Auf humorvolle Weise absolviert der Regisseur eine selbstironische Gratwanderung zwischen Dokumentation und Fiktion, wobei die Grenzen häufig verwischen. Dominiert zunächst der dokumentarische Ansatz, was sich im häufigen Einsatz des Off-Kommentars des Ich-Erzählers manifestiert, driftet Messeeh im weiteren Filmverlauf zunehmend ins Fiktionale. Je stärker die Frustration angesichts der vielen Widerstände und je größer die Gefahr des Scheiterns des Filmprojekts, um so mehr ist der Regisseur bereit, die Realität zu manipulieren und aussagekräftige Begegnungen nachzuinszenieren. Folgerichtig mündet die Flucht auf’s Land in eine skurrile Inszenierung einer wundersamen Marien-Erscheinung mit einer jungen Dorfschönheit. Die tatkräftige Mitwirkung seiner anfangs filmfeindlichen Mutter verleiht der kunstvollen Film-im-Film-Komposition eine amüsant ironische Note.

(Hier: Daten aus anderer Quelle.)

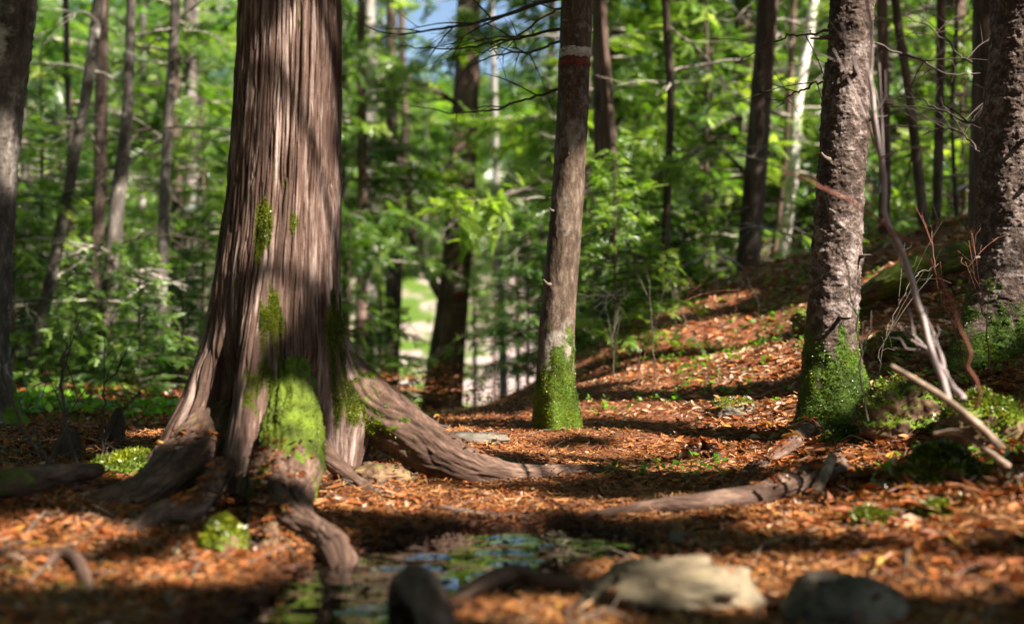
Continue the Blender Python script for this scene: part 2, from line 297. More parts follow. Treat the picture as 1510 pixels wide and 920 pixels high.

Dass die Familie Messeeh 1973 aus Ägypten nach Frankreich ausgewandert ist, liefert viele Ansatzpunkte, im Religionsunterricht die Traditionen dieser christlichen Minderheit zu erkunden, aber auch die Konflikte, die sie mit der sunnitischen Muslim-Mehrheit hat. Wo liegen Gemeinsamkeiten, wo Unterschiede? Warum verehren Christen wie Muslime die Jungfrau Maria? Und wieso weiß man angeblich nicht, wie viele Kopten in Ägypten leben? Im Film heißt es, die Regierung gebe ihren Anteil mit sechs Prozent der Bevölkerung an, die Kopten mit 20 Prozent. Angesichts der aktuellen interreligiösen Spannungen in dem arabischen Land ist der Mut des Autors zu Humor und Selbstironie hervorzuheben: Beispielsweise überredet er den koptischen Pfarrer, ein Marien-Casting durchzuführen. Das Familienporträt enthält zudem vielerlei Gelegenheiten für filmsprachliche Analysen. Der Regisseur dokumentiert den filmischen Entstehungsprozess und zeigt beiläufig Grundelemente der Illusionserzeugung, etwa wenn er seinen Verwandten am Laptop zeigt, wie man via Greenscreen eine gefilmte Person in eine andere Umgebung "zaubert".